-- Dataset entries --
___
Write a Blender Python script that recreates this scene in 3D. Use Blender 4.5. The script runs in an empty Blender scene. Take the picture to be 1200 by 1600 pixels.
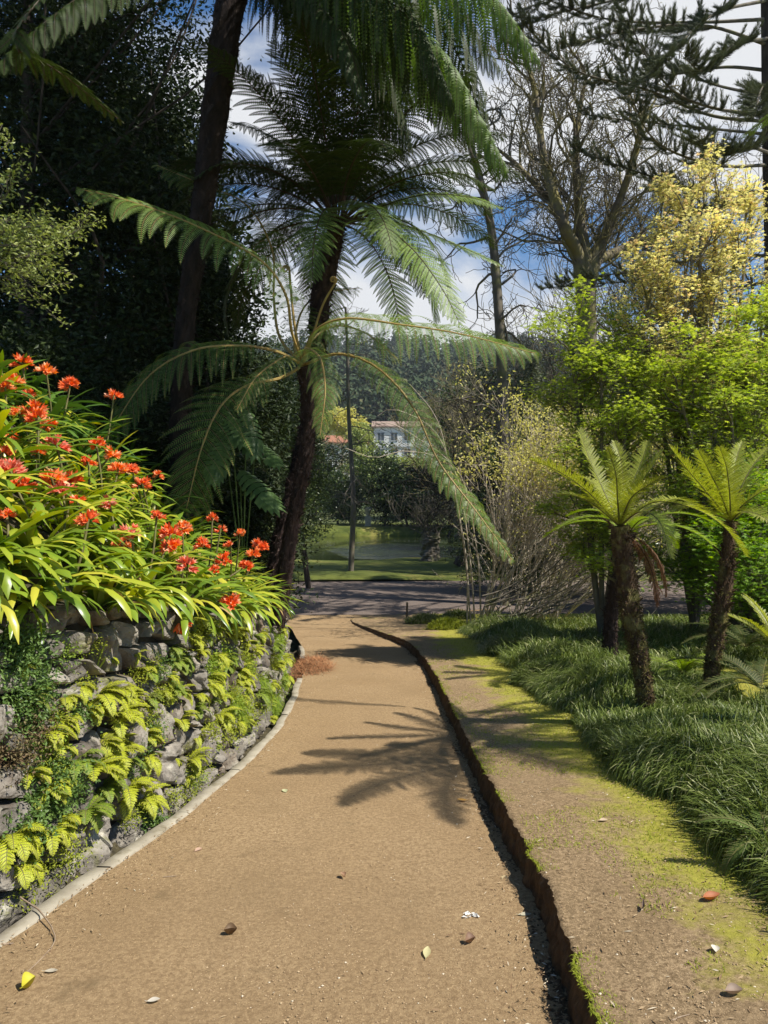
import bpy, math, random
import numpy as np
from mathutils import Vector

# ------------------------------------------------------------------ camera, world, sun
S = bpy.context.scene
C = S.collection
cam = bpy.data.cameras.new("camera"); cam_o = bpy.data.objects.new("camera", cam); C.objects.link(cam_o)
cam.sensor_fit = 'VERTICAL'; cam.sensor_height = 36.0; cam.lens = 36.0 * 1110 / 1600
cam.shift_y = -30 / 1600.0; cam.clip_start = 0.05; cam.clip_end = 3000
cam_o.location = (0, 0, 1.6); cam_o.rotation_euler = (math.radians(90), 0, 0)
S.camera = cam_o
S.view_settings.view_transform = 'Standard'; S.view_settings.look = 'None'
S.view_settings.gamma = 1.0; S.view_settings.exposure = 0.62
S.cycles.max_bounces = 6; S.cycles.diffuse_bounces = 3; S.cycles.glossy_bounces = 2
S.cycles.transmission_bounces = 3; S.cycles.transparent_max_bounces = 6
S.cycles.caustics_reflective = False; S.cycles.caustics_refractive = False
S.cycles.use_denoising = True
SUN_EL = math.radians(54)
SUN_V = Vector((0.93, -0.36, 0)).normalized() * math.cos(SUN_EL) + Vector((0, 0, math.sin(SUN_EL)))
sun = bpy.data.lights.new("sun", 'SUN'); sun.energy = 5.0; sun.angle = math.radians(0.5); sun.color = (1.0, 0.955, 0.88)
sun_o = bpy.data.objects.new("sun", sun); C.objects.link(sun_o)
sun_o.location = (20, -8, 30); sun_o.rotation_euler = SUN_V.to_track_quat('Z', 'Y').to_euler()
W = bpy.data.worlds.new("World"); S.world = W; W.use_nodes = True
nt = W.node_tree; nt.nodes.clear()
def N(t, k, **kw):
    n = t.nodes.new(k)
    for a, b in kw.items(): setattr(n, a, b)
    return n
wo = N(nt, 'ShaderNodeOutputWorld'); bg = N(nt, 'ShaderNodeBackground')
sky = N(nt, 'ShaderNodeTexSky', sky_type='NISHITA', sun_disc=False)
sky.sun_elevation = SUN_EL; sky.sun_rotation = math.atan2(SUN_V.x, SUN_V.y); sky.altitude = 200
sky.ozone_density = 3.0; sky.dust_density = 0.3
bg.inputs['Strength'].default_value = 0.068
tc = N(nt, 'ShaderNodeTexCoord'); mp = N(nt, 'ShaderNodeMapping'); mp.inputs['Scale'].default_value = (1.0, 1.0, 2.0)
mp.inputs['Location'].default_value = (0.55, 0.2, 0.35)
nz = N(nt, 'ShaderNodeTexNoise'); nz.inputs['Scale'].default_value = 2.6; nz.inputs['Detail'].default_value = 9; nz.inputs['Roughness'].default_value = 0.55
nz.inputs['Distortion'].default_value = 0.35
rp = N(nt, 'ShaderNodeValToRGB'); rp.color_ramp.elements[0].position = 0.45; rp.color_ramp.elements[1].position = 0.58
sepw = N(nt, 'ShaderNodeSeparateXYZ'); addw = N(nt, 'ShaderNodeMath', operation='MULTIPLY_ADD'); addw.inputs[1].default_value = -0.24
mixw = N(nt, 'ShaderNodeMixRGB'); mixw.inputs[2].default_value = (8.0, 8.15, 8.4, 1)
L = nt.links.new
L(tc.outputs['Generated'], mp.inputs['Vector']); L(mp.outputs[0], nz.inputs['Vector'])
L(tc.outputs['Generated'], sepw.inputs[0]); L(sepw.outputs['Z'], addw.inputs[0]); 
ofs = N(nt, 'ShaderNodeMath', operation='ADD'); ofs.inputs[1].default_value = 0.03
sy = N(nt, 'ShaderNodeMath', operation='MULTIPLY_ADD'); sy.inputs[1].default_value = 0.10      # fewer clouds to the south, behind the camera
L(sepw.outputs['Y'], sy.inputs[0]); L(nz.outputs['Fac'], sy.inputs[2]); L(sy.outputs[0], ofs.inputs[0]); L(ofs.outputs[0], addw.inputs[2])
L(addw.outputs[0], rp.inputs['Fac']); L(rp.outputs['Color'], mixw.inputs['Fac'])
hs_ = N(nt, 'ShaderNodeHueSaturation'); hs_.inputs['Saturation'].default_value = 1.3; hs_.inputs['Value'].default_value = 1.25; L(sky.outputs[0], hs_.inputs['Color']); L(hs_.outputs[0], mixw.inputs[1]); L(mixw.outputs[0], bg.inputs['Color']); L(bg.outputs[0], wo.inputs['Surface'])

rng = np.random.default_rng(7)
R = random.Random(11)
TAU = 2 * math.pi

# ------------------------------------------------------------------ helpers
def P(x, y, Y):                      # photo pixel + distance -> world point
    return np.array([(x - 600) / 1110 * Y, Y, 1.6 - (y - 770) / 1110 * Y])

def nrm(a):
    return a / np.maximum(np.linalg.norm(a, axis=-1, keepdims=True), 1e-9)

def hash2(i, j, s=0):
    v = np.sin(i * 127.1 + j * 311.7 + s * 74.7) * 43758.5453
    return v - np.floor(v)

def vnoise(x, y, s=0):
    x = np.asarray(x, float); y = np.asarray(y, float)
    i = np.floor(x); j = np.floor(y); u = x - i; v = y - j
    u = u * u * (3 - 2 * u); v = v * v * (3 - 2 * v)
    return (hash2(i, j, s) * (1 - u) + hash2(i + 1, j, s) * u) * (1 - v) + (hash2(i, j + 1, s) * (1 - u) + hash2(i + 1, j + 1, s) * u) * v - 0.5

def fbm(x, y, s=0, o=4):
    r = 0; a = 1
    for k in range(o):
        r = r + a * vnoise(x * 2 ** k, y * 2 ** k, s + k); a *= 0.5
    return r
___
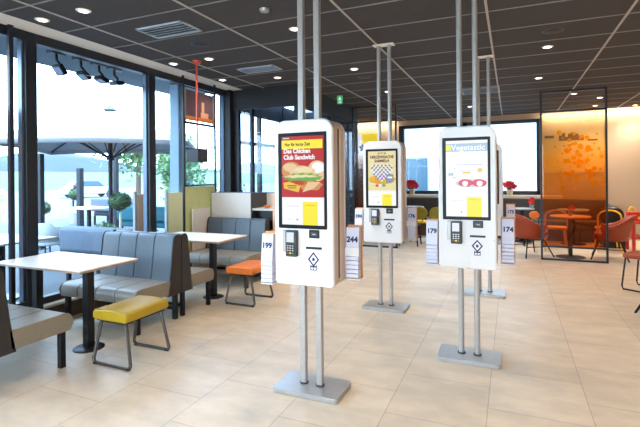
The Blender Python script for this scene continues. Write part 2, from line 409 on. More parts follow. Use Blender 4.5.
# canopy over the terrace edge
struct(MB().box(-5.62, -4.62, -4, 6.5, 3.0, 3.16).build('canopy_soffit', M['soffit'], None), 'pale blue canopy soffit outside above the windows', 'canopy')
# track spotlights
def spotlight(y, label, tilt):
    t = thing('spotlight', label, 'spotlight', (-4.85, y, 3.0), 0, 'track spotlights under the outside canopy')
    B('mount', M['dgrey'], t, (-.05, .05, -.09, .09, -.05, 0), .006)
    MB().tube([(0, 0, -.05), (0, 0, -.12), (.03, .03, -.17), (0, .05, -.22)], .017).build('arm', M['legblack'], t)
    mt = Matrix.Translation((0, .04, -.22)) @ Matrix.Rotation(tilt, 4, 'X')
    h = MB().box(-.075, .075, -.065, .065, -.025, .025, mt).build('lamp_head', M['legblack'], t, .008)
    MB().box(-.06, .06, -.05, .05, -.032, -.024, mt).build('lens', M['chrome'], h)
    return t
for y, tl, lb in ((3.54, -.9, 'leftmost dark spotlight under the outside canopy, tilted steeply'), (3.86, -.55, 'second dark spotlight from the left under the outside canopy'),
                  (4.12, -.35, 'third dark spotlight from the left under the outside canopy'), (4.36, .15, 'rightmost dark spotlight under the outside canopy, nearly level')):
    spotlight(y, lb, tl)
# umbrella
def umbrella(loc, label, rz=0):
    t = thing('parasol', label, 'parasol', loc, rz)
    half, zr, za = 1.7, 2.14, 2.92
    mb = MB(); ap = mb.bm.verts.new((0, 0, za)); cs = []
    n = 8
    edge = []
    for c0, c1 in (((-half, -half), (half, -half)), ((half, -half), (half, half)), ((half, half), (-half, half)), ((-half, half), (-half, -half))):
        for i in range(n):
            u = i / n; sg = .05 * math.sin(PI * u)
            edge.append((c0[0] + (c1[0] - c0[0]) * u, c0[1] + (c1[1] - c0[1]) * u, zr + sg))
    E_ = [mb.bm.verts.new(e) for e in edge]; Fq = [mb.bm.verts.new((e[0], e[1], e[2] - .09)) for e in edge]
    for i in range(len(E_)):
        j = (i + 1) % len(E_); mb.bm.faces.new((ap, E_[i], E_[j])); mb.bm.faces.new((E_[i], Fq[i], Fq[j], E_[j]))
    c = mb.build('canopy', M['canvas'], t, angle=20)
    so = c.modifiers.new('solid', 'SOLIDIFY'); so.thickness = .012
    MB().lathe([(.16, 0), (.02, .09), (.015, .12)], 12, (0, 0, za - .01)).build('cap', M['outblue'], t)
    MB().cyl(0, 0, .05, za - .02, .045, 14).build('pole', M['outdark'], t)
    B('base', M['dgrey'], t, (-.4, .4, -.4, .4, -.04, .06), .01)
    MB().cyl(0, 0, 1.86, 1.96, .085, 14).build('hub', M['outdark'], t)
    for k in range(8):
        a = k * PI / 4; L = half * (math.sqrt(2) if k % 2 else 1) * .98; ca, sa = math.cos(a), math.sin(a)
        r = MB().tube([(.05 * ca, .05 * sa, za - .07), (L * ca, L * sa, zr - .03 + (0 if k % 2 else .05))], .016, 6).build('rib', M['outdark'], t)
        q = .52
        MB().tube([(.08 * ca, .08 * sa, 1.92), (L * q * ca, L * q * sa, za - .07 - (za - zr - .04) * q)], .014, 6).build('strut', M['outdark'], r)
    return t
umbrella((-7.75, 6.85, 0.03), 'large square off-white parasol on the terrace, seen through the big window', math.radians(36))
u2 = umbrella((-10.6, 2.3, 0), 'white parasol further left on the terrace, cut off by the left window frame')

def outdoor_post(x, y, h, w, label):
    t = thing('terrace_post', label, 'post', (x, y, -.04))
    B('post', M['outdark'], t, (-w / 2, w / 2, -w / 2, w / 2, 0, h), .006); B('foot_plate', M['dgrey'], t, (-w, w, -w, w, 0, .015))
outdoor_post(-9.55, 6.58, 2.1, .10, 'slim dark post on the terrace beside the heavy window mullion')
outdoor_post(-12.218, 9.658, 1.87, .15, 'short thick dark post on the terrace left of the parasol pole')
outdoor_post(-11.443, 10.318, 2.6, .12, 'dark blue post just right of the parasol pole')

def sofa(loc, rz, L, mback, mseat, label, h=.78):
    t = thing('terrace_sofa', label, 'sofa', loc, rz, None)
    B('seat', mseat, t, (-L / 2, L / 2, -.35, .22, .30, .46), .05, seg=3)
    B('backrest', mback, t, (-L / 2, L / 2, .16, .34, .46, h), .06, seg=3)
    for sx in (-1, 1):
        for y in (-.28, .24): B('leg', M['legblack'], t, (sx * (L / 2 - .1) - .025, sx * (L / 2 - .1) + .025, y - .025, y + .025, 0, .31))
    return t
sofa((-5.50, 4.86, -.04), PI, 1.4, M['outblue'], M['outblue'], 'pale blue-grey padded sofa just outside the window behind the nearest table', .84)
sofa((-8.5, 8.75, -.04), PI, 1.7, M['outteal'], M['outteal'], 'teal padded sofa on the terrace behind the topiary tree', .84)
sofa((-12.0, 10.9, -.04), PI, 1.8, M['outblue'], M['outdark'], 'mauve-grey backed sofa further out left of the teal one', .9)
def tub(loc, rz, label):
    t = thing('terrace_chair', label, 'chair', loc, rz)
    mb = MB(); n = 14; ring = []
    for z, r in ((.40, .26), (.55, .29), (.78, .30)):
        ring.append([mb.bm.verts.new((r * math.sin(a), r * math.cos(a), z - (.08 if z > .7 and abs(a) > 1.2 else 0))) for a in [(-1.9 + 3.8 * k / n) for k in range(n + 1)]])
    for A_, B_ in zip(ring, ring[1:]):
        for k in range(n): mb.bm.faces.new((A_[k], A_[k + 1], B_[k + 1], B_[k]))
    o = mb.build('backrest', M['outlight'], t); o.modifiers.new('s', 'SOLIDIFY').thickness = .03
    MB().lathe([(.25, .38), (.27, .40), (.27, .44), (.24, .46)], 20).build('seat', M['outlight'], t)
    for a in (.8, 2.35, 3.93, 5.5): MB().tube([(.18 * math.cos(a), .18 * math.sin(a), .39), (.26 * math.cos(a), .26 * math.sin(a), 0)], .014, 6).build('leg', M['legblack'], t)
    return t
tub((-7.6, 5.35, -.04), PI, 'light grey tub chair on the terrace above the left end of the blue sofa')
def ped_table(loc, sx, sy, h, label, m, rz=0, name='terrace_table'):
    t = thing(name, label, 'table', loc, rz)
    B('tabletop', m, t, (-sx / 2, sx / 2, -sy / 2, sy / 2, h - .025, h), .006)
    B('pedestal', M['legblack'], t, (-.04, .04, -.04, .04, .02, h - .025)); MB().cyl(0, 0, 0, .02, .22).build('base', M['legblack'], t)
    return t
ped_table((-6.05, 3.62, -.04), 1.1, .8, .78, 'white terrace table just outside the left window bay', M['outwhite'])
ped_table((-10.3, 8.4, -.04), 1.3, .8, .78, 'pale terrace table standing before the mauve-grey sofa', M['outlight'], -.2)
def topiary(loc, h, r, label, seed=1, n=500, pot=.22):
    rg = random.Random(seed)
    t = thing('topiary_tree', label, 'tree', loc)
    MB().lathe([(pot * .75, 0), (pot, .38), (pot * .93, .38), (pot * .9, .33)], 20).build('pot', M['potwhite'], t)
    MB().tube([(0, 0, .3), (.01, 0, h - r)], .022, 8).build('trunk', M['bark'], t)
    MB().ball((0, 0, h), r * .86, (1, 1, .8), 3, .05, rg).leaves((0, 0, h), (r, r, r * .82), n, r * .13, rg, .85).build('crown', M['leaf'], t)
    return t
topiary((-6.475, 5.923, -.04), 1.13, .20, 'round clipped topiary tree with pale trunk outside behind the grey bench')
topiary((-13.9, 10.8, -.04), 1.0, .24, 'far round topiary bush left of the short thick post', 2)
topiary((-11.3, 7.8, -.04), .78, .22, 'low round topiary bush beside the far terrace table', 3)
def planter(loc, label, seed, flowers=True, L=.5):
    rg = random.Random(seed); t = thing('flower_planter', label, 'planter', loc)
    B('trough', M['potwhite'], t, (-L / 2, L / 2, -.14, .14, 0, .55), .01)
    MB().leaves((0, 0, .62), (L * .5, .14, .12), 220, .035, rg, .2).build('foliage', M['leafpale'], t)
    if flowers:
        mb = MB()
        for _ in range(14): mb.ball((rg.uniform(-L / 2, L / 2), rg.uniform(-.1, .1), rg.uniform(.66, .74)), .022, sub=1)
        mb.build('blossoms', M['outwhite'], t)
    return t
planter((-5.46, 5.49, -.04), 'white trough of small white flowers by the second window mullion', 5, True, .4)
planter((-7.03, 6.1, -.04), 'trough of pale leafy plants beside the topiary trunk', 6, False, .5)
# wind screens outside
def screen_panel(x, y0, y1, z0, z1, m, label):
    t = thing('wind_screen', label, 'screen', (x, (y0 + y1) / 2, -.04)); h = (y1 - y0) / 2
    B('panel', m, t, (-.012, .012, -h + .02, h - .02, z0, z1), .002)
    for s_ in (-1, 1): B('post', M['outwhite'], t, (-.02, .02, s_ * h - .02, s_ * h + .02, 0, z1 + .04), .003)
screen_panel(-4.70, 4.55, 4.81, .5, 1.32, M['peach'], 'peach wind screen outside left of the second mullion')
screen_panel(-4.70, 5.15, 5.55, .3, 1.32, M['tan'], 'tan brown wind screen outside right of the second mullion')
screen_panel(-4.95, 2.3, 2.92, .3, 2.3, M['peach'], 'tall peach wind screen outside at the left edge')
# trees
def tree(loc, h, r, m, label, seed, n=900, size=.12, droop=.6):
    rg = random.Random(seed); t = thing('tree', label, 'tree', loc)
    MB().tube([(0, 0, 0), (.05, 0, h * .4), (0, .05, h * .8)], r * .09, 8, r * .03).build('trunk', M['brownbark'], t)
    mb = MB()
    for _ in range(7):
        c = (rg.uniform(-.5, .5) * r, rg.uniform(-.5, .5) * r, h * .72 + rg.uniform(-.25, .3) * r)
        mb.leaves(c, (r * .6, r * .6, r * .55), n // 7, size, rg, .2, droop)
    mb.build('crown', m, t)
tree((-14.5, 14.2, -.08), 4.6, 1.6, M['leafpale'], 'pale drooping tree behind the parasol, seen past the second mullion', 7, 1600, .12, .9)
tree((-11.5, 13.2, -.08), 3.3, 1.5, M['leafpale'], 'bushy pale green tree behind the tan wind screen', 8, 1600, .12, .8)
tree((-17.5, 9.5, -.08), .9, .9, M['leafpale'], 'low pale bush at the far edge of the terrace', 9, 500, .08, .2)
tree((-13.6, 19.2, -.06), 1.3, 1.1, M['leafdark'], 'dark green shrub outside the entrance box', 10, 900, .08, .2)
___
-- Stated problem --
Your task is to transcribe exactly the lines starting at the line that contains "Write a Blender" and ending at the line that contains "from mathutils import Vector", both included. Leave out the pictures.

-- Written solution --
Write a Blender Python script that recreates this scene in 3D. Use Blender 4.5. The script runs in an empty Blender scene. Take the picture to be 1200 by 1600 pixels.
import bpy, math, random
import numpy as np
from mathutils import Vector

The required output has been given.